YOUR GOAL:
Go through the listing and write out all of it exactly.
★ ★ ★ ★ ★ ★ ★
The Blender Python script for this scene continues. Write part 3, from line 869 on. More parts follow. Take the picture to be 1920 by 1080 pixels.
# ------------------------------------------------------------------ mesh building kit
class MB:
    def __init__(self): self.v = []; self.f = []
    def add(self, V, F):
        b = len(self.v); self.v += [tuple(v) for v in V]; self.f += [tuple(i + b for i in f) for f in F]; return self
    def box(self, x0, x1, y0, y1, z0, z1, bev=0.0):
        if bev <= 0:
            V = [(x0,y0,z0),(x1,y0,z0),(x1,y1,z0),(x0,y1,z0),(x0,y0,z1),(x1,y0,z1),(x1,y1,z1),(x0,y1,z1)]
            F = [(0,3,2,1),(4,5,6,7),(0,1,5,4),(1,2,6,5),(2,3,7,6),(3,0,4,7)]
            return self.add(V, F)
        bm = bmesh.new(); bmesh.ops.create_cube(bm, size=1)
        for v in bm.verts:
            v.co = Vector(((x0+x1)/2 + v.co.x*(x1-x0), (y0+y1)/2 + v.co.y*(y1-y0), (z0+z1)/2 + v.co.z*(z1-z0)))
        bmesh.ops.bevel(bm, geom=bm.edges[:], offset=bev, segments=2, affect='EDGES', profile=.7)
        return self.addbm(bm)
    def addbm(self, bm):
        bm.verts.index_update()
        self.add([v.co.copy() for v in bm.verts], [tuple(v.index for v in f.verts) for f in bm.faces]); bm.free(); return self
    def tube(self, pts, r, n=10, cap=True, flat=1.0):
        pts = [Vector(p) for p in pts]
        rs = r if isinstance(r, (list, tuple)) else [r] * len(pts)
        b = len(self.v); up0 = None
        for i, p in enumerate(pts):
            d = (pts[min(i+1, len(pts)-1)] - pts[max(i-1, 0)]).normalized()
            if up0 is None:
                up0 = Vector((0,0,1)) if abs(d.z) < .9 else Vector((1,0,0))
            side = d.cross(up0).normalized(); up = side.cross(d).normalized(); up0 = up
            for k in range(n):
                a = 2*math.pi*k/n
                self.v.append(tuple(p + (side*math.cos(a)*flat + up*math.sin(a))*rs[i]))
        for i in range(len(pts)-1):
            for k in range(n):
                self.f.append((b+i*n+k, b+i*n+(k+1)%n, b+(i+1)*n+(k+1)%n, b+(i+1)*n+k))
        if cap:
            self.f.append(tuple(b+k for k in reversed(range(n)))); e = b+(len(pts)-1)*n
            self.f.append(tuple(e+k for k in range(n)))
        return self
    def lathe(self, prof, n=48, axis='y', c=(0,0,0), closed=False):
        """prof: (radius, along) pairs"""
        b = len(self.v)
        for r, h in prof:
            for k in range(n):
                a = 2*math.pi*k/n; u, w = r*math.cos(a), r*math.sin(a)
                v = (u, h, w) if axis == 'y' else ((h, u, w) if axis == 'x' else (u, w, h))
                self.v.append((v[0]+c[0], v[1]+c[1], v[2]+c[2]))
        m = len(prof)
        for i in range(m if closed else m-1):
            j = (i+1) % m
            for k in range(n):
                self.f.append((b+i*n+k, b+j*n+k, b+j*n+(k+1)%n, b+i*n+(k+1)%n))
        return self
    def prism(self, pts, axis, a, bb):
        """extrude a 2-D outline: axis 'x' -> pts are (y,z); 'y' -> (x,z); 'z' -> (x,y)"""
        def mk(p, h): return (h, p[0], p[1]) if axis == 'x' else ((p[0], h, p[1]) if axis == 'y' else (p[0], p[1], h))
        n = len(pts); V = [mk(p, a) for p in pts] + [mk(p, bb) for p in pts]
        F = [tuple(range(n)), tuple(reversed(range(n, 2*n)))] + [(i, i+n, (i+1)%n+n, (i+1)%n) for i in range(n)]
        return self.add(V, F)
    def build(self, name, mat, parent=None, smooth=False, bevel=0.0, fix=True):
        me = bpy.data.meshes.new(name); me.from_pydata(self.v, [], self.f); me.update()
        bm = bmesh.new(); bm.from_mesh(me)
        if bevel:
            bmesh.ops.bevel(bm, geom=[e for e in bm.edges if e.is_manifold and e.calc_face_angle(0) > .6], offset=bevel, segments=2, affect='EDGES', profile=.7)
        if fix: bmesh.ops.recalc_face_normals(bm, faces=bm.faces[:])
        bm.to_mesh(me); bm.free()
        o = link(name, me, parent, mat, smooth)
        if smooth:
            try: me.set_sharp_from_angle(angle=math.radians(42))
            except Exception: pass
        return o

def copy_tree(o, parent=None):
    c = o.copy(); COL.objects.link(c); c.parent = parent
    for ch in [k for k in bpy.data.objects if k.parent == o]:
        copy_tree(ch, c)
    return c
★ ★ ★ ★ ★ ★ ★
RESULT OF THE TASK:
The Blender Python script for this scene continues. Write part 3, from line 869 on. More parts follow. Take the picture to be 1920 by 1080 pixels.
# ------------------------------------------------------------------ mesh building kit
class MB:
    def __init__(self): self.v = []; self.f = []
    def add(self, V, F):
        b = len(self.v); self.v += [tuple(v) for v in V]; self.f += [tuple(i + b for i in f) for f in F]; return self
    def box(self, x0, x1, y0, y1, z0, z1, bev=0.0):
        if bev <= 0:
            V = [(x0,y0,z0),(x1,y0,z0),(x1,y1,z0),(x0,y1,z0),(x0,y0,z1),(x1,y0,z1),(x1,y1,z1),(x0,y1,z1)]
            F = [(0,3,2,1),(4,5,6,7),(0,1,5,4),(1,2,6,5),(2,3,7,6),(3,0,4,7)]
            return self.add(V, F)
        bm = bmesh.new(); bmesh.ops.create_cube(bm, size=1)
        for v in bm.verts:
            v.co = Vector(((x0+x1)/2 + v.co.x*(x1-x0), (y0+y1)/2 + v.co.y*(y1-y0), (z0+z1)/2 + v.co.z*(z1-z0)))
        bmesh.ops.bevel(bm, geom=bm.edges[:], offset=bev, segments=2, affect='EDGES', profile=.7)
        return self.addbm(bm)
    def addbm(self, bm):
        bm.verts.index_update()
        self.add([v.co.copy() for v in bm.verts], [tuple(v.index for v in f.verts) for f in bm.faces]); bm.free(); return self
    def tube(self, pts, r, n=10, cap=True, flat=1.0):
        pts = [Vector(p) for p in pts]
        rs = r if isinstance(r, (list, tuple)) else [r] * len(pts)
        b = len(self.v); up0 = None
        for i, p in enumerate(pts):
            d = (pts[min(i+1, len(pts)-1)] - pts[max(i-1, 0)]).normalized()
            if up0 is None:
                up0 = Vector((0,0,1)) if abs(d.z) < .9 else Vector((1,0,0))
            side = d.cross(up0).normalized(); up = side.cross(d).normalized(); up0 = up
            for k in range(n):
                a = 2*math.pi*k/n
                self.v.append(tuple(p + (side*math.cos(a)*flat + up*math.sin(a))*rs[i]))
        for i in range(len(pts)-1):
            for k in range(n):
                self.f.append((b+i*n+k, b+i*n+(k+1)%n, b+(i+1)*n+(k+1)%n, b+(i+1)*n+k))
        if cap:
            self.f.append(tuple(b+k for k in reversed(range(n)))); e = b+(len(pts)-1)*n
            self.f.append(tuple(e+k for k in range(n)))
        return self
    def lathe(self, prof, n=48, axis='y', c=(0,0,0), closed=False):
        """prof: (radius, along) pairs"""
        b = len(self.v)
        for r, h in prof:
            for k in range(n):
                a = 2*math.pi*k/n; u, w = r*math.cos(a), r*math.sin(a)
                v = (u, h, w) if axis == 'y' else ((h, u, w) if axis == 'x' else (u, w, h))
                self.v.append((v[0]+c[0], v[1]+c[1], v[2]+c[2]))
        m = len(prof)
        for i in range(m if closed else m-1):
            j = (i+1) % m
            for k in range(n):
                self.f.append((b+i*n+k, b+j*n+k, b+j*n+(k+1)%n, b+i*n+(k+1)%n))
        return self
    def prism(self, pts, axis, a, bb):
        """extrude a 2-D outline: axis 'x' -> pts are (y,z); 'y' -> (x,z); 'z' -> (x,y)"""
        def mk(p, h): return (h, p[0], p[1]) if axis == 'x' else ((p[0], h, p[1]) if axis == 'y' else (p[0], p[1], h))
        n = len(pts); V = [mk(p, a) for p in pts] + [mk(p, bb) for p in pts]
        F = [tuple(range(n)), tuple(reversed(range(n, 2*n)))] + [(i, i+n, (i+1)%n+n, (i+1)%n) for i in range(n)]
        return self.add(V, F)
    def build(self, name, mat, parent=None, smooth=False, bevel=0.0, fix=True):
        me = bpy.data.meshes.new(name); me.from_pydata(self.v, [], self.f); me.update()
        bm = bmesh.new(); bm.from_mesh(me)
        if bevel:
            bmesh.ops.bevel(bm, geom=[e for e in bm.edges if e.is_manifold and e.calc_face_angle(0) > .6], offset=bevel, segments=2, affect='EDGES', profile=.7)
        if fix: bmesh.ops.recalc_face_normals(bm, faces=bm.faces[:])
        bm.to_mesh(me); bm.free()
        o = link(name, me, parent, mat, smooth)
        if smooth:
            try: me.set_sharp_from_angle(angle=math.radians(42))
            except Exception: pass
        return o

def copy_tree(o, parent=None):
    c = o.copy(); COL.objects.link(c); c.parent = parent
    for ch in [k for k in bpy.data.objects if k.parent == o]:
        copy_tree(ch, c)
    return c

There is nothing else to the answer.